CB to pump Rs. 7.5 b into financial markets

In what could be the Sri Lankan version of helping financial markets, the reduction in Statutory Reserve Requirement (SRR) by the Central Bank from next week will free an estimated Rs. 7.5 billion in additional liquidity in the money market.

The Bank said on Monday that as a move to relaease liquidity to the market, it has decided to reduce the SRR on all rupee deposit liabilities of commercial banks by 75 basis points to 9.25%, effective from the next Reserve Week commencing October 17, 2008. “This step has been taken in order to inject more liquidity to the domestic financial market so as to enable the market to effectively face any liquidity constraint that may arise as a result of the on-going turbulence in the global financial markets,” the Bank said.

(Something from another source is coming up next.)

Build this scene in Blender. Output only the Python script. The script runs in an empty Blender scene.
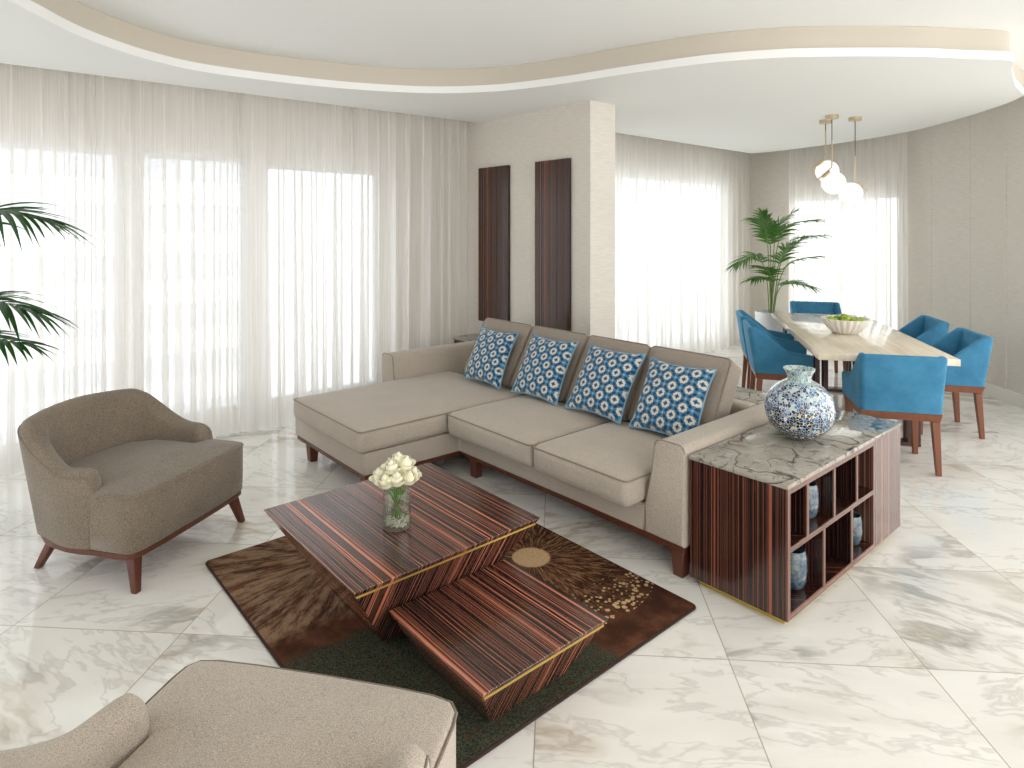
import bpy, bmesh, math, random
from mathutils import Vector, Matrix, noise as mnoise
random.seed(7)
SC = bpy.context.scene
COL = SC.collection
PI = math.pi
R_ = math.radians

# ------------------------------------------------------------------ materials
def lin(r, g, b):
    f = lambda c: c / 12.92 if c <= .04045 else ((c + .055) / 1.055) ** 2.4
    return (f(r / 255), f(g / 255), f(b / 255), 1.0)

class NT:
    def __init__(s, name):
        s.mat = bpy.data.materials.new(name)
        s.mat.use_nodes = True
        s.t = s.mat.node_tree
        s.t.nodes.clear()
        s.out = s.t.nodes.new('ShaderNodeOutputMaterial')
        s.b = None
    def n(s, typ, **kw):
        nd = s.t.nodes.new(typ)
        for k, v in kw.items():
            setattr(nd, k, v)
        return nd
    def link(s, a, b):
        s.t.links.new(a, b)
    def put(s, sock, v):
        if hasattr(v, 'is_output'):
            s.link(v, sock)
        elif v is not None:
            if isinstance(v, tuple) and len(v) == 4 and sock.type == 'VECTOR':
                v = v[:3]
            sock.default_value = v
    def m(s, op, a, b=None, c=None, clamp=False):
        nd = s.n('ShaderNodeMath', operation=op)
        nd.use_clamp = clamp
        for i, v in enumerate((a, b, c)):
            if v is not None:
                s.put(nd.inputs[i], v)
        return nd.outputs[0]
    def obj(s):
        return s.n('ShaderNodeTexCoord').outputs['Object']
    def xyz(s, v):
        nd = s.n('ShaderNodeSeparateXYZ')
        s.link(v, nd.inputs[0])
        return nd.outputs[0], nd.outputs[1], nd.outputs[2]
    def vec(s, x, y, z):
        nd = s.n('ShaderNodeCombineXYZ')
        for i, v in enumerate((x, y, z)):
            s.put(nd.inputs[i], v)
        return nd.outputs[0]
    def noise(s, v, scale=5., detail=2., rough=.5, dist=0., col=False):
        nd = s.n('ShaderNodeTexNoise')
        s.put(nd.inputs['Vector'], v)
        nd.inputs['Scale'].default_value = scale
        nd.inputs['Detail'].default_value = detail
        nd.inputs['Roughness'].default_value = rough
        nd.inputs['Distortion'].default_value = dist
        return nd.outputs['Color' if col else 'Fac']
    def ramp(s, fac, stops, interp='LINEAR'):
        nd = s.n('ShaderNodeValToRGB')
        cr = nd.color_ramp
        cr.interpolation = interp
        while len(cr.elements) < len(stops):
            cr.elements.new(.5)
        for e, (p, c) in zip(cr.elements, stops):
            e.position = p
            e.color = c if not isinstance(c, (int, float)) else (c, c, c, 1)
        s.put(nd.inputs[0], fac)
        return nd.outputs[0]
    def step(s, x, lo, hi):
        nd = s.n('ShaderNodeMapRange', interpolation_type='SMOOTHSTEP')
        s.put(nd.inputs[0], x)
        nd.inputs[1].default_value = lo
        nd.inputs[2].default_value = hi
        return nd.outputs[0]
    def mix(s, fac, a, b, mode='MIX'):
        nd = s.n('ShaderNodeMix', data_type='RGBA', blend_type=mode)
        s.put(nd.inputs[0], fac)
        s.put(nd.inputs[6], a)
        s.put(nd.inputs[7], b)
        return nd.outputs[2]
    def vmath(s, op, a, b=None, scale=None):
        nd = s.n('ShaderNodeVectorMath', operation=op)
        s.put(nd.inputs[0], a)
        if b is not None:
            s.put(nd.inputs[1], b)
        if scale is not None:
            s.put(nd.inputs['Scale'], scale)
        return nd.outputs[1] if op in ('LENGTH', 'DISTANCE') else nd.outputs[0]
    def bsdf(s, color, rough=.5, metal=0., spec=.5, bump=None, bstr=.1, bdist=.01, **kw):
        b = s.n('ShaderNodeBsdfPrincipled')
        s.b = b
        s.put(b.inputs['Base Color'], color)
        s.put(b.inputs['Roughness'], rough)
        b.inputs['Metallic'].default_value = metal
        b.inputs['Specular IOR Level'].default_value = spec
        for k, v in kw.items():
            s.put(b.inputs[k], v)
        if bump is not None:
            bp = s.n('ShaderNodeBump')
            bp.inputs['Strength'].default_value = bstr
            bp.inputs['Distance'].default_value = bdist
            s.link(bump, bp.inputs['Height'])
            s.link(bp.outputs[0], b.inputs['Normal'])
        s.link(b.outputs[0], s.out.inputs[0])
        return s.mat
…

“As a result of this move, the financial market will be able to access additional liquidity of around Rs. 7.5 billion,” it added.

To strengthen this move, the Central Bank has also decided to further relax the access of commercial banks and Primary dealers to its reverse repo facility with effect from October 15, 2008, by providing liquidity, when the market is short, at its reverse repurchase rate for a maximum of 10 times per calendar month, up from the current six times.

These two measures, which would be in force until December 31, 2008, are being introduced by the Bank as a necessary precautionary intervention in the face of the extraordinary adverse developments in the global financial markets.

Further, while the reduction in SRR would result in an increase in the money multiplier, its impact on money supply would be neutralised by an appropriate downward revision in the reserve money targets set for the fourth quarter of 2008.

Accordingly, the tight monetary policy stance of the Central Bank would continue until the inflationary pressures ease.

The Central Bank said it will continuously monitor the developments in the global financial markets and the resultant possible impact on the domestic money markets and the financial system, so as to be ready to promptly respond to any new emerging situation.